Library - Reading Room
Supporting Materials for Sir! No Sir!
On The Need For GI Organization - The ASU
I am a soldier at ft. Carson, Colorado. I was just released from the Ft. Carson Stockade. I was tried for three days AWOL but I can't help but feel that I was actually confined because of my involvement in the movement for peace and GI rights. I feel that almost all prisoners in the stockade are there either because of their political beliefs or because they don't feel obligated to support a slave-labor organization which deals almost entirely in death and destruction, such as the Vietnam war.

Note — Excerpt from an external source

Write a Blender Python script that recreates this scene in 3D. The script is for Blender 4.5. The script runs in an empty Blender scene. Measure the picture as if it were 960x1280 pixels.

While in the Stockade, I learned the importance of an organization of lower-ranking EM. I was made to realize that only through a strong organization can the EM be represented. One oppressed GI expressing his true feelings will almost surely end up in the stockade. If an organization of oppressed GI's express their mutual feelings, they can demand and get changes. I have seen it work in the stockade. By jointly complaining, we ended such unnecessary harassments as PT every morning, undue roughness by some lifer guards, and smoking restrictions in the morning. There is no logical reason why the same can't happen at Fort Carson.
GI's dedicated to peace and freedom have already started the organization for you. All that is needed is members who will stand up and fight for their self-respect and their rights as guaranteed under the constitution of the United States of America. If you are tired of being treated as an unintelligent slave, and if you want to regain some of the rights that have been stripped from you, come to the Home Front, 318 East Pikes Peak and rap to some of the people who are putting themselves on the line for you. If for some reason you cannot come, at least make an attempt to join the American Servicemen's Union. It is your union. The members are working and going to jail for your rights, but without the support of the majority, we cannot have real power.